When the Beatles played Shea Stadium in New York in 1965, the music P.A. consisted of a half-dozen Shure Vocal Master systems–two columns of 6- and 8-inch speakers fueled by a combination mixer/power amplifier. Thankfully, the miles of Hi-Z cabling running around the stage didn't honk back much telemetry from the then-relatively small number of satellites floating around in orbit.
Looking back, it's almost comical that an event of that historical magnitude had such a puny P.A. system, but that's what you had at the time. The Vocal Master was the apotheosis of what someone could buy off the shelf in terms of a public address system in those days. But there are a couple of trends that make what was the state of the art at that time worth remembering. The Beatles were the leading edge of a wave that transformed the music and entertainment industries. Enough books have been written about that to not go into it here, but what needs to be pointed out is how the ensuing industry of rock 'n' roll transformed the technology of music. There was virtually was no pro audio business to speak of at the time, and even less in the way of live sound–mainly a few key names like JBL and E-V that had grown up with the cinema business, and the microphone and signal path gear makers that centered on the broadcast sector. In 1965, Manny's sold you guitars and drums; in 2005, Manny's (now part of the Sam Ash chain) can sell you everything else.
The second point takes the form of a trend: the house concert. It's mainly an upper-middle-class phenomenon–music-loving homeowners turn their living rooms, parlors, lawns and patios into concert venues. The performers range from someone's ambitious kid sister to some of the most venerable names in folk music, including Tom Paxton, Eric Anderson, Ray Wylie Hubbard, Manhattan Transfer founding vocalist Lauren Massé and Cheryl Wheeler. It's a pool made ever larger by the increased emphasis on acoustic music by shows such a MTV's Unplugged series. (And a surfeit of suddenly agent-less artists.)
A home in suburban Los Angeles, owned by graphic designers Julie and Russ Paris, is typical of the trend: Klieg-type spotlights wash one wall of the 500-square-foot living/ dining area in the 3,000-square-foot house, under which a performer stands with a guitar, poised before 65 guests seated on folding chairs, a few more perched on the stairs. The Parises have no expertise in either the economics of the music industry or its technology. But they have an abiding love of music, all the more so if it's live. The home has no formal stage. Russ Paris says they learned about the equipment as they went along, as performers or friends would bring in sound systems as needed, and from rentals from a local music store. In 2003, they bought their own Mackie 408M eight-channel self-powered mixer running a pair of JBL MP412 speakers on stands, into which a handful of Shure SM58 microphones are plugged. The lights are off-the-shelf track lights fitted with colored gels purchased online from a professional lighting Web site.
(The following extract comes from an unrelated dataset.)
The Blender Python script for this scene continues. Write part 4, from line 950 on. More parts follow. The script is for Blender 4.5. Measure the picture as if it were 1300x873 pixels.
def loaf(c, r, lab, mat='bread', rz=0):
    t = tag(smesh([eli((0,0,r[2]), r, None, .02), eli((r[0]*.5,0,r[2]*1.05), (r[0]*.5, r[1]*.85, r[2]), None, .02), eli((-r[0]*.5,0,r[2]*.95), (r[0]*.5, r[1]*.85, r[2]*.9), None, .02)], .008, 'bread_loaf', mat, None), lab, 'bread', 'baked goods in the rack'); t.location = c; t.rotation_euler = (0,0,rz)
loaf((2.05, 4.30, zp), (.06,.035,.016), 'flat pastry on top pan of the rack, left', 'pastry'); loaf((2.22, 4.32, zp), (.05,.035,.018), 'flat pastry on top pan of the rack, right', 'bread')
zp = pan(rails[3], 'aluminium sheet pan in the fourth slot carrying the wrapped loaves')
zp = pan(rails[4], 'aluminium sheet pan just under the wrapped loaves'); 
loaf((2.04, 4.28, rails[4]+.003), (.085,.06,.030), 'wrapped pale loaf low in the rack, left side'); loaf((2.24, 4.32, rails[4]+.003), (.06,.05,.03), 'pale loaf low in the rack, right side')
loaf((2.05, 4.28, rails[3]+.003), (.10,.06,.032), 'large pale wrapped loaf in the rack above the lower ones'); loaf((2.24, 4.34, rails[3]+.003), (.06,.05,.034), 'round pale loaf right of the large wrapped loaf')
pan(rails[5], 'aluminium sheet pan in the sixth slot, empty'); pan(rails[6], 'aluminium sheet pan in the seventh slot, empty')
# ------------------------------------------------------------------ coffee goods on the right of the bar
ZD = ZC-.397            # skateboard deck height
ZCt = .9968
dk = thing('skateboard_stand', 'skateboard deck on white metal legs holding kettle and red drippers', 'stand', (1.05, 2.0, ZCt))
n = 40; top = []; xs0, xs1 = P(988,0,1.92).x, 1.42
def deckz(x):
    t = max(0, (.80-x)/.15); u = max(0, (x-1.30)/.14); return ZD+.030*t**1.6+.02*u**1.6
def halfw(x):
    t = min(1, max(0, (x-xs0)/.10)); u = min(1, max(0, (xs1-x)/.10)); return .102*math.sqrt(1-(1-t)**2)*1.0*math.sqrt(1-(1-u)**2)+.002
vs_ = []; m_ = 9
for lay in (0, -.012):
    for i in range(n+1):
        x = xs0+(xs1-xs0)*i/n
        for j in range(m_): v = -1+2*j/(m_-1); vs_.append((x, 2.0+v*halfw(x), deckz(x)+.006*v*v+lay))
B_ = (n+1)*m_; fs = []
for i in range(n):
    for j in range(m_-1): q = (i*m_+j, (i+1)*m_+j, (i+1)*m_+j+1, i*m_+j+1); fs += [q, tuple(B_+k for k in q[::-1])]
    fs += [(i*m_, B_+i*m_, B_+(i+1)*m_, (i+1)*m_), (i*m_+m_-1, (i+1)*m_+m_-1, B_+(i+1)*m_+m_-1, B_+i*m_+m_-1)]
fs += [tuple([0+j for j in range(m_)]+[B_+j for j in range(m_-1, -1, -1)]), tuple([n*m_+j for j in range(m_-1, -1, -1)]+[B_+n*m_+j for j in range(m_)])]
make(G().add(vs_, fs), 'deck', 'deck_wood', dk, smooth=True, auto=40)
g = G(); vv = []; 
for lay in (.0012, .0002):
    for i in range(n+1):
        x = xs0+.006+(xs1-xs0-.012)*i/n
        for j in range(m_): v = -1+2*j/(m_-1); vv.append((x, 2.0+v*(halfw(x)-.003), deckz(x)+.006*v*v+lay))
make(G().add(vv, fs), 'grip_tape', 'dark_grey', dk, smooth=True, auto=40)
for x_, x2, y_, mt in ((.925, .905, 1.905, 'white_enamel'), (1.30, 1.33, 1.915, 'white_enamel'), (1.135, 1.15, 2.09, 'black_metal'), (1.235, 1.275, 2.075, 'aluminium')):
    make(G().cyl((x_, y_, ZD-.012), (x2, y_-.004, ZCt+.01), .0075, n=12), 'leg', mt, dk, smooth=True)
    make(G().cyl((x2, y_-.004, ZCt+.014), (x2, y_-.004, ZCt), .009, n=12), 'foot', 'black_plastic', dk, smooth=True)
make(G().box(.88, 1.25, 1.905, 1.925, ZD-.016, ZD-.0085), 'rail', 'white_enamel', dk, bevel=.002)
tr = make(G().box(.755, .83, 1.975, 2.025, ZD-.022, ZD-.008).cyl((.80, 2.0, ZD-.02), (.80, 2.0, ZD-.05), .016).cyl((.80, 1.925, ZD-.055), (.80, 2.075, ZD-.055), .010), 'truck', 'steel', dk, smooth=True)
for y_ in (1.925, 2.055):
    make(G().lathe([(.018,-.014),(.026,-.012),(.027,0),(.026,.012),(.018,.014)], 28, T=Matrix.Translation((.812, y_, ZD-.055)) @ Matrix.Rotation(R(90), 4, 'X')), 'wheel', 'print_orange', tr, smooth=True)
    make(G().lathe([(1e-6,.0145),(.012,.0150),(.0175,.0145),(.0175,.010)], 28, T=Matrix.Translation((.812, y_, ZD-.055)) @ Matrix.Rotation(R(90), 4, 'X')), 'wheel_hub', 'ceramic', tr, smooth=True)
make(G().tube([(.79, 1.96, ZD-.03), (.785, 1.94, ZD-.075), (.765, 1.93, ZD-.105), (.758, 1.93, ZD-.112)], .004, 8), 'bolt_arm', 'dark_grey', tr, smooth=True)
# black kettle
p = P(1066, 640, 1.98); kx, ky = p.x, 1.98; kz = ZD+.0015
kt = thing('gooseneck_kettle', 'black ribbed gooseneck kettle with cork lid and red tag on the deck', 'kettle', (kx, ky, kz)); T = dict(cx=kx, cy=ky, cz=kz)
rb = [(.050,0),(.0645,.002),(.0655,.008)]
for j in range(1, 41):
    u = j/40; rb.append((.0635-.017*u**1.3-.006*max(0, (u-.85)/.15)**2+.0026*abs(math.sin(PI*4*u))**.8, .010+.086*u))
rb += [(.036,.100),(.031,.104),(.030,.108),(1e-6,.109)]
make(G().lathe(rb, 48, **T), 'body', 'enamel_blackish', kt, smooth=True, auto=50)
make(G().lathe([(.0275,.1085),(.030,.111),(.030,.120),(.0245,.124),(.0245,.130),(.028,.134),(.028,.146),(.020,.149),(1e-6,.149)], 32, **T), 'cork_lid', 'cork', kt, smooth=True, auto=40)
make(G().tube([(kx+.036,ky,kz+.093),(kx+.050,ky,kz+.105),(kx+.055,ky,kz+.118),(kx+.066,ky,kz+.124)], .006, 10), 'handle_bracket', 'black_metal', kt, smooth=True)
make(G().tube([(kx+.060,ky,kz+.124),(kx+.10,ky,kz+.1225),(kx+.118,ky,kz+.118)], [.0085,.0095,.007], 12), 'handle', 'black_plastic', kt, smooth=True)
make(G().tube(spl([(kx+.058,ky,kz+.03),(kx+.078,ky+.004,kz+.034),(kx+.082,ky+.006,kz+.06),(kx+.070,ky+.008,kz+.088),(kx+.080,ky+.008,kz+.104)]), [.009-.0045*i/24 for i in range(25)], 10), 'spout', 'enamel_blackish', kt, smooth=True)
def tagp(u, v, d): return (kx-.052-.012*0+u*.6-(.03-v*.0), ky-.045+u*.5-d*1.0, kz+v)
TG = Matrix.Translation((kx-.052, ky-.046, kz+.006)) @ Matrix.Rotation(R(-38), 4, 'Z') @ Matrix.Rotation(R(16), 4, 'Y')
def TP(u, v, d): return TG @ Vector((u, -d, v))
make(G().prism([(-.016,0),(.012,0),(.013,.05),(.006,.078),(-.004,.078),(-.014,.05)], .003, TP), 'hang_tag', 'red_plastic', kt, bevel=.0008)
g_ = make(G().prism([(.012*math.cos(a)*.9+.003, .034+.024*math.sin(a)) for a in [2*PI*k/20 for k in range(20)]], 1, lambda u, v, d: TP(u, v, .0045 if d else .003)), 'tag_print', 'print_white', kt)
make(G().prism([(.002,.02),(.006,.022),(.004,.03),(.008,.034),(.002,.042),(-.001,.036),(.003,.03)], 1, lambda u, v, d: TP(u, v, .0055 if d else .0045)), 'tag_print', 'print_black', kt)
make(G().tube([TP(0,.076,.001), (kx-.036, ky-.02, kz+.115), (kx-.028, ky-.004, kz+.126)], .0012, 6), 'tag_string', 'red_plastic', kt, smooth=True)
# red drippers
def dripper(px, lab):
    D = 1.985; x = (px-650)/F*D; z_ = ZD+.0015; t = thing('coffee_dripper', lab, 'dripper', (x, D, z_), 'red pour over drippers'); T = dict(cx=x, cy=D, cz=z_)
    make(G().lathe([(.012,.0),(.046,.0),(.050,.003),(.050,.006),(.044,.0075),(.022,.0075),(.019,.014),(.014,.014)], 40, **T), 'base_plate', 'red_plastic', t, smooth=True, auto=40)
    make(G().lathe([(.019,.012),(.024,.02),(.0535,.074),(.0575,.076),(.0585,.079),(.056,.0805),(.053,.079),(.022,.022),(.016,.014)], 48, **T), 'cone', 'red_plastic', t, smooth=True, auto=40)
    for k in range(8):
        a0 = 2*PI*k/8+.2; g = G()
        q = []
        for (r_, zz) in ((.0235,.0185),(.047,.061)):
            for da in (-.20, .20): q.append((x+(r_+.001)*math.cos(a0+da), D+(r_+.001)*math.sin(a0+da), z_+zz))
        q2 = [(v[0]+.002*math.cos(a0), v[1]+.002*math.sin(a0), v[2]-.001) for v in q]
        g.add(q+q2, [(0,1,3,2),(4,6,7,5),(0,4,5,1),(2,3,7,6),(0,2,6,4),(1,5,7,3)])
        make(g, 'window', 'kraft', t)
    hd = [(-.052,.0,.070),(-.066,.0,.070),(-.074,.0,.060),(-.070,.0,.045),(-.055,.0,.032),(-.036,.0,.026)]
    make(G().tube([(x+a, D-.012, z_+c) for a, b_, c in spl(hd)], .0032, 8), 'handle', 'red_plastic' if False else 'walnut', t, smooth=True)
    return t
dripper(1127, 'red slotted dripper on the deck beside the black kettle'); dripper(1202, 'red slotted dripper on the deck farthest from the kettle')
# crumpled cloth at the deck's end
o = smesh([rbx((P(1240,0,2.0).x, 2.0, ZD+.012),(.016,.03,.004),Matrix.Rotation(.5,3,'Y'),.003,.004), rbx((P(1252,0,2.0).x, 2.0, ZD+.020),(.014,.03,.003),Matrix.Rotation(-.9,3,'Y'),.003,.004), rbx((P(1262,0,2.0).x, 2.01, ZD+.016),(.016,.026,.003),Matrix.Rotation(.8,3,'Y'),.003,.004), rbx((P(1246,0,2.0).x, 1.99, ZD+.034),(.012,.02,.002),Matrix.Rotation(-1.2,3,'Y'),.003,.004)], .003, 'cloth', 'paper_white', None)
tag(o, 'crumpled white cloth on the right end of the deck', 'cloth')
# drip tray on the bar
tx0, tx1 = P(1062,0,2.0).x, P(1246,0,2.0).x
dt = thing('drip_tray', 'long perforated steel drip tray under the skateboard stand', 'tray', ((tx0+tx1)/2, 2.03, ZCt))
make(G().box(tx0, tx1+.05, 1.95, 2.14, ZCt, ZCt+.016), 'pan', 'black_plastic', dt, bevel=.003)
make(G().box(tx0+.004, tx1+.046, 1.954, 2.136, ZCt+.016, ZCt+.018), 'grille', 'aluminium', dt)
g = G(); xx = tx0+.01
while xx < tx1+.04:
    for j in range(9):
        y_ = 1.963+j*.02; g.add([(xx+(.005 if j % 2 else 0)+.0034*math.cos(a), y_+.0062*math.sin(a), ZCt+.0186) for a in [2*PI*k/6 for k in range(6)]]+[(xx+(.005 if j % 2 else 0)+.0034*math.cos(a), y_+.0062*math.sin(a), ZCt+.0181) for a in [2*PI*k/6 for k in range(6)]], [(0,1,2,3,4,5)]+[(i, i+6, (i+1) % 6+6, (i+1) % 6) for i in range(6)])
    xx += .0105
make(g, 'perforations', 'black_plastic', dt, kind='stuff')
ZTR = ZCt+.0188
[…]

This all might fall under the rubric of "cute" if it weren't for the fact that the people in the Paris' house, not to mention the Parises themselves, are not in a club elsewhere–a place that might have spent $50,000 on a sound system and keeps one or two mixers on at least a minimal retainer. Getting people out of their homes is increasingly difficult: Last summer, Business Week reported a 12% decline in concert attendance (cinema box office was down as well–nearly 10%–as were theme parks and major-league baseball games). Small wonder then that in Manhattan, the Bottom Line is gone and CBGB is barely hanging on.
Nor was it surprising when Soundcraft announced their support for CBGB when they loaned the club a new 32-channel MH2 console to replace its aging K3 board. Pro audio manufacturers with large stakes in the live music business are faced with a unique challenge, though one not unfamiliar to the recording studio sector: How do you cultivate the new "personal" markets without alienating the established ones?
This is not to suggest that concerts and club tours are going to disappear. But as with recording and musical instruments, technology is making active doers out of people who were once only passive watchers. That phenomenon has already been extended to live music–portable, self-powered P.A.s like JBL's EON were the PortaStudios of clubdom in the mid-1990s. The difference now, though, is that once people can do it all themselves, they're increasingly reluctant to leave the house to do it.
The trend is not likely to abate–acousticians who have based careers around designing commercial performance spaces are already homing in on the residential concert market, such as Steve Haas at SH! Acoustics, in Milford, Conn., who has adapted his Concertino concert hall processing system for several upscale residential applications. And the artists like it–folk circuit veteran Cliff Eberhardt told me that house concerts fill in early weeknights after college concerts, often for as much or more money, including sales of CDs to house guests. Furthermore, Russ Paris says that many of the artists' agents and managers who once dismissed the idea of house concerts now embrace them as one more set of paying performance venues for their artists.
So will pro audio companies embrace, or even acknowledge, the trend? Those who did so for home recording early on benefited. Live sound equipment makers won't have to completely revamp their business plans, but they'll ignore this trend at their own peril.
And live music venues can learn something from this as well, just as cinemas are learning from home theatre: make the live music experience different and better than what people can devise at home. Compete with it, but don't mimic it. Think of it as bringin' down the house.